Lucknow, Jul 9 (IANS): Is the political honeymoon of Uttar Pradesh Chief Minister Akhilesh Yadav over sooner rather than later?
Beginning Monday, as Yadav junior proceeds on a four-day family vacation at Melbourne, visiting the Healesville Sanctuary and smelling the roses at the Werribee Mansion, aides believe that he would also be doing some stock-taking of his three-month tenure in the state.
In the state capital, political circles are rife with discussions that how Yadav - hailed as the rising crown prince of Uttar Pradesh politics not so long ago - was fast slipping in public ratings and losing favour with his party cadres.
This is after two major flip-flops - closure of all shopping malls by 7 p.m. and the decision to allow legislatures buy cars worth Rs.20 lakh from their Local Area Development (LAD) funds.
Senior Bharatiya Janata Party (BJP) leader Kalraj Mishra, while refraining from a personal attack on the 39-year-old chief minister, says the "rating of the Samajwadi Party (SP) government is on a downslide".
"We had been saying that when the SP is voted to power what all would happen... People's disenchantment with the government is more than obvious," Mishra pointed out.
Vijay Bahadur Pathak, spokesman of the state BJP unit, was more vocal in his criticism of Yadav. Calling him a "roll back" chief minister, Pathak says Akhilesh Yadav has "earned a sorry reputation for himself".
Even party insiders feel that a spiralling crime rate, pathetic law and order and overzealous party cadres ready to claim the pie for their loyalty has sullied both - the image of the chief minister and the SP.
Rajendra Chaudhary, a close aide of the chief minister and party spokesman, however, said that in the first three months the direction of the government has been set.
"In the first three months, development schemes have been rolled out and no corruption has taken place in the state," Chaudhary said.
SP chief Mulayam Singh Yadav also defended his chief minister son's tenure and said that three months are too early to draw conclusions.
"You will have to understand that we inherited a mess from the previous government, efforts are on to sort things out. Things will gradually be in place," Yadav senior told IANS.
He also refuted charges that the government was going soft on former chief minister and Bahujan Samaj Party (BSP) chief Mayawati.

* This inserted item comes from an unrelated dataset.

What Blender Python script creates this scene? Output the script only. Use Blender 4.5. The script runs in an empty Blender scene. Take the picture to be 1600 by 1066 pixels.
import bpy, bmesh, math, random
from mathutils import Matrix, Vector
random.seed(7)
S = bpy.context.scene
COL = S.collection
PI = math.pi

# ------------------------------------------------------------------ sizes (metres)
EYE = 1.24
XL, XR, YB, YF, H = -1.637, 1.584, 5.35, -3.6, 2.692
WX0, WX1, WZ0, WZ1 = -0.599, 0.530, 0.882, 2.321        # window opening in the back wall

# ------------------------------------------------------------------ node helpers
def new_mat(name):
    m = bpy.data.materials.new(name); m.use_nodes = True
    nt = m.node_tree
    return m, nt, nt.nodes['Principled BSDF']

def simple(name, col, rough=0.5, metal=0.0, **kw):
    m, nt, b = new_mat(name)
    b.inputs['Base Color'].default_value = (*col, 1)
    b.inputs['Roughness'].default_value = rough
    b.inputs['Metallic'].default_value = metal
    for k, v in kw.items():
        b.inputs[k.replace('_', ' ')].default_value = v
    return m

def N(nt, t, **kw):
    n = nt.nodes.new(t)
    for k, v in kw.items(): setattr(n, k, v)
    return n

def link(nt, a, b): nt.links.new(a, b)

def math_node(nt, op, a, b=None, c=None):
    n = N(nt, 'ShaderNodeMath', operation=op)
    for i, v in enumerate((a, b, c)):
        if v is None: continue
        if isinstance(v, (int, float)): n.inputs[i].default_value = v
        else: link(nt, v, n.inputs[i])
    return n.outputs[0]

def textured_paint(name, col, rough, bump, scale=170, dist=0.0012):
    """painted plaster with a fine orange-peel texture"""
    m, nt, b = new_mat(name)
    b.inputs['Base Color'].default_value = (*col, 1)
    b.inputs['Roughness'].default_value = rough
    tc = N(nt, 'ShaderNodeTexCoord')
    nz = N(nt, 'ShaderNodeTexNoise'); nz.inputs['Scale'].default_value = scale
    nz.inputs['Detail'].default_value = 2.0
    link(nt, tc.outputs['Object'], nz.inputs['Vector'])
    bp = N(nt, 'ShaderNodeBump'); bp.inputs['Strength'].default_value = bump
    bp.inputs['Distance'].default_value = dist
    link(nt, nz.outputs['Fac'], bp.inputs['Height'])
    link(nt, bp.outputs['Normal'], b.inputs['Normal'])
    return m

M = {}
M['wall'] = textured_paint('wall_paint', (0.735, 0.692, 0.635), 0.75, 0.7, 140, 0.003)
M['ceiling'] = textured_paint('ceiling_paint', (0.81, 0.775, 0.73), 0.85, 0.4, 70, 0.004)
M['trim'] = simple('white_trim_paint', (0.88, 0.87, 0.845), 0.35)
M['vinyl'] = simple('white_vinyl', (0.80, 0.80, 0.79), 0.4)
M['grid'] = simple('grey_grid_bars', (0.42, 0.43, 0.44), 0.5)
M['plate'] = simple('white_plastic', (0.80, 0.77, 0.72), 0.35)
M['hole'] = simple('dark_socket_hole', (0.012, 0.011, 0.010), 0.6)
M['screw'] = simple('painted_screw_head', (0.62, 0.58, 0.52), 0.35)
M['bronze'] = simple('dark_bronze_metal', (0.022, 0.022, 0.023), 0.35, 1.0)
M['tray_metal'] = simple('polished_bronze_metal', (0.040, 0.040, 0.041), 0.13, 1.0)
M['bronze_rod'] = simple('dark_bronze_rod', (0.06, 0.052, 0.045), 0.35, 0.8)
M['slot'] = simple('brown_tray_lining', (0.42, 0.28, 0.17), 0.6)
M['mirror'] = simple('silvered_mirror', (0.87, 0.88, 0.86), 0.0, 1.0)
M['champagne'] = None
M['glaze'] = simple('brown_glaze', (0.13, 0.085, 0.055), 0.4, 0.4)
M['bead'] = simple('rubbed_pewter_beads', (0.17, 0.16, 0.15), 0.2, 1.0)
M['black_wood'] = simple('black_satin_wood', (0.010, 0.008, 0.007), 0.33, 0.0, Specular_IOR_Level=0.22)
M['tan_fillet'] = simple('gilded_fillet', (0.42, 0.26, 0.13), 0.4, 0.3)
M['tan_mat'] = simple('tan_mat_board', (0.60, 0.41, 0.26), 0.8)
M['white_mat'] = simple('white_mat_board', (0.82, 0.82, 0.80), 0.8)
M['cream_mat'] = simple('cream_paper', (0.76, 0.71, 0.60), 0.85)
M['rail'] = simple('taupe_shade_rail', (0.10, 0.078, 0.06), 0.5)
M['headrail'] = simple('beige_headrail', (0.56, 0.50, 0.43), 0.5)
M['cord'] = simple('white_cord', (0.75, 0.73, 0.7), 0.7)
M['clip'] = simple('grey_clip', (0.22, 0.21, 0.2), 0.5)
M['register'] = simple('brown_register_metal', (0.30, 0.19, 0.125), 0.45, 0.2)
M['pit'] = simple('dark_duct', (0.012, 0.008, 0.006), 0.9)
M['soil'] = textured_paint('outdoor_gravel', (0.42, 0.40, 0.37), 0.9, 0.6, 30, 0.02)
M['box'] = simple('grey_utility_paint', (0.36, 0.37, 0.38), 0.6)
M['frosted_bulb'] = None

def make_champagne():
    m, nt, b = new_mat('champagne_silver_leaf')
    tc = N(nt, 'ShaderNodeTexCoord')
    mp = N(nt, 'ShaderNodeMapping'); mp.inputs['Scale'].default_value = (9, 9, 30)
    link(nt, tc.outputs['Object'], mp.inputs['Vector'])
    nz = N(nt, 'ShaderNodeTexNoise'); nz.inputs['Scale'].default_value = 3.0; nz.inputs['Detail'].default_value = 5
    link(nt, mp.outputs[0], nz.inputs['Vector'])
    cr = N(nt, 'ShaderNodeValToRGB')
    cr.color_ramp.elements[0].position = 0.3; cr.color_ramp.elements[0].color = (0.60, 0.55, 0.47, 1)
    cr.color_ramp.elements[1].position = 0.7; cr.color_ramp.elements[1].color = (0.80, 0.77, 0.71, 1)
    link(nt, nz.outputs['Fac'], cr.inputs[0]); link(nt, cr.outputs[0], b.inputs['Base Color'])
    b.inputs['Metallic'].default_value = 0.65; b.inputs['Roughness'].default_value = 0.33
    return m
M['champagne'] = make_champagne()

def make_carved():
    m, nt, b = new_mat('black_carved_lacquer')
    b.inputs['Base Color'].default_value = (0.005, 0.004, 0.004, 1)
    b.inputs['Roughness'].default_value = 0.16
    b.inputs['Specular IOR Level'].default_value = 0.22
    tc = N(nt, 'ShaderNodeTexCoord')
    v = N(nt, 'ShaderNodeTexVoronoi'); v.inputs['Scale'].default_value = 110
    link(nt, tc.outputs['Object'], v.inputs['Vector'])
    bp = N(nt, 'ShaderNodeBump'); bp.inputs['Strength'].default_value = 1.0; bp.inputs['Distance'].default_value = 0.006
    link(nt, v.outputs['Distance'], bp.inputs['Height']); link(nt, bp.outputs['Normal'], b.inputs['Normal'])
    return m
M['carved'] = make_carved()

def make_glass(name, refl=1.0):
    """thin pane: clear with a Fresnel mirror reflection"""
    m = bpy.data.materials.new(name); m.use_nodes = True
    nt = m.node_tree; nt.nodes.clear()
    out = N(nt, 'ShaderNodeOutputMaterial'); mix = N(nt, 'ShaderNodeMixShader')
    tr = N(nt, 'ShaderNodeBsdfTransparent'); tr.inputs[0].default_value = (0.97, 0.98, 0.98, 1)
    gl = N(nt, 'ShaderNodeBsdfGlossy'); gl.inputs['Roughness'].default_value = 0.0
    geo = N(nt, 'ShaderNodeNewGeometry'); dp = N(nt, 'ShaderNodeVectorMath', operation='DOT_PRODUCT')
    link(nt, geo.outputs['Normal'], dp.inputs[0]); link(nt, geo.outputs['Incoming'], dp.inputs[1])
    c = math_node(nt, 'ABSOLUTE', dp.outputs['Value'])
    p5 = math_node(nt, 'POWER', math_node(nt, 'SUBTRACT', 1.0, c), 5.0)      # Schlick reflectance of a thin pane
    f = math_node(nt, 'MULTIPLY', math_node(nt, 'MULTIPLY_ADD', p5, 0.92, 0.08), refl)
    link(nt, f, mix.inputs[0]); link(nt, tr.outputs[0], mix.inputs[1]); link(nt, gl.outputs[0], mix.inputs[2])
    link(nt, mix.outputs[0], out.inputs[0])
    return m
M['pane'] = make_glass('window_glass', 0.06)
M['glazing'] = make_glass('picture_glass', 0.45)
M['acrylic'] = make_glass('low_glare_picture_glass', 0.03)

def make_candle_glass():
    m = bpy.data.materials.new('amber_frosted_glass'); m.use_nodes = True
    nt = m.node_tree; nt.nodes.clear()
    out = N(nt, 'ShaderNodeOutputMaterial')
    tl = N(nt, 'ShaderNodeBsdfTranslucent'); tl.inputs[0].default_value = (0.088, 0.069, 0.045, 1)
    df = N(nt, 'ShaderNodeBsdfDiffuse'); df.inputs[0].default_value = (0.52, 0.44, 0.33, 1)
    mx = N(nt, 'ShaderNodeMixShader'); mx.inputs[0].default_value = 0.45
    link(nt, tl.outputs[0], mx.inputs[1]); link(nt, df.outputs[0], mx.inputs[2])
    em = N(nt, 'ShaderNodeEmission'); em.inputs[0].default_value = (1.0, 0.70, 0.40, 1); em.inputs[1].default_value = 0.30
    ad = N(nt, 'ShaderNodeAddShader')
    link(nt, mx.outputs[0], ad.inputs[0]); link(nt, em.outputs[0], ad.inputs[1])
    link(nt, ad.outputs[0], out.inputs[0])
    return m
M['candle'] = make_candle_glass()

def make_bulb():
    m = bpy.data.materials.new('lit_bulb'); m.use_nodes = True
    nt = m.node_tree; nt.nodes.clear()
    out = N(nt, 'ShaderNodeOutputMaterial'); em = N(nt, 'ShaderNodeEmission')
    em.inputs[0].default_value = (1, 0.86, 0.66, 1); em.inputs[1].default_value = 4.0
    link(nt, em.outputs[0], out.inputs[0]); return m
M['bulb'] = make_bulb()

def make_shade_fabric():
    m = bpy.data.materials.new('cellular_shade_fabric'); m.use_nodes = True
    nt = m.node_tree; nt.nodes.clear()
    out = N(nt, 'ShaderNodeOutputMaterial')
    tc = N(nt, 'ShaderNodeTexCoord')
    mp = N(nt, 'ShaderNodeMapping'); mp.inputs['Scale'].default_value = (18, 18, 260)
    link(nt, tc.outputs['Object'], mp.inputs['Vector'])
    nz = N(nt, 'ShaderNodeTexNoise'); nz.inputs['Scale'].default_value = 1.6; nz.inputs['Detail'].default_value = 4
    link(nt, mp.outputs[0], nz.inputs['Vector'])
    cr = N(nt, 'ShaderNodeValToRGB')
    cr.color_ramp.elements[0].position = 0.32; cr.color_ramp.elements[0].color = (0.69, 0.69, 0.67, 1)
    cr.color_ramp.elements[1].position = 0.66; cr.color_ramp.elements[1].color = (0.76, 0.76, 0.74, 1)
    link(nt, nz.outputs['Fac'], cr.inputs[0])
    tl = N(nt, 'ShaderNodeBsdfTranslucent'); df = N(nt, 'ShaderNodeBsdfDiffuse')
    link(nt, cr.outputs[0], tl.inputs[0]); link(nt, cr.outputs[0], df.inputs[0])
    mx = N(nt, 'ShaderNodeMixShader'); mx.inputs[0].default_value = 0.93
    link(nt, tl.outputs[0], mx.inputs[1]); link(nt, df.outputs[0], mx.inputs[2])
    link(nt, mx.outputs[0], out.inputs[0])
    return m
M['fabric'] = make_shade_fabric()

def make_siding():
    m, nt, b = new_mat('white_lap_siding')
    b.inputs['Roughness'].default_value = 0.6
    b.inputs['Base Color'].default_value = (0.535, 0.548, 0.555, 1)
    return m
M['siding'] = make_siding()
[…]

During the budget session, the chief minister on the floor of the assembly refused probes into the sale of 21 sugar mills by her at throwaway prices and on her splurging public money on her Mall Avenue house.
"Try to understand that corruption will not be tolerated by the SP government. Probes are on... By acting in haste, we do not want to send a wrong message that the government is involved in vendetta," Mulayam Yadav added.
Party insiders agree that besides the grim power scenario in the state, the law and order is bothering the state government too.
While the monsoon, an office bearer of the SP says, might lessen worries of the state government on power front, the "public mood on law and order" was "more troubling."
Director General of Police (DGP) Ambreesh Chandra Sharma admited that there is an urgent need to tie up "some lose ends" on the crime scene. However, he is thankful to his political bosses for "minimal interference" in transfers and postings of officials in field.
In view of the sensitive relationship with the SP, Congress leaders are so far tight-lipped on the chief minister's performance, especially in the run-up to the crucial July 19 presidential polls, but admit in private that the government had "fallen from grace sooner than what they had expected".
Founder of the City Montessori School Jagdish Gandhi, who is believed to have close links with the chief minister, is however full of praise for him.
"Rather than calling it the end of honeymoon, I think he has just started," he says.
"He is accessible, he loves kids, is serious about education and appears to be making sincere efforts to bring back the state to normalcy," he said.
Industrialist Kiron Chopra, who has had few interactions with the chief minister, agreed. "It is a little too early to come to conclusions, I am sure he is making efforts to create an industry-friendly and pro-investment environment in the state," the businessman said.
Politically, however, these efforts do not seem to be paying dividends to the ruling party.
In the three months since the SP came to power, the party has lost the by-election in Maant (Mathura) where the chief minister personally canvassed for votes and the BJP made huge gains in the recent municipal corporation and urban local body polls.
Although the mandarins in the party say that they had not officially contested the polls, the fact that the SP had supported many candidates across the state leaves them with little answers.
The bureaucracy too feels that while Akhilesh Yadav has "matured fast", he remains raw in his three months of rule.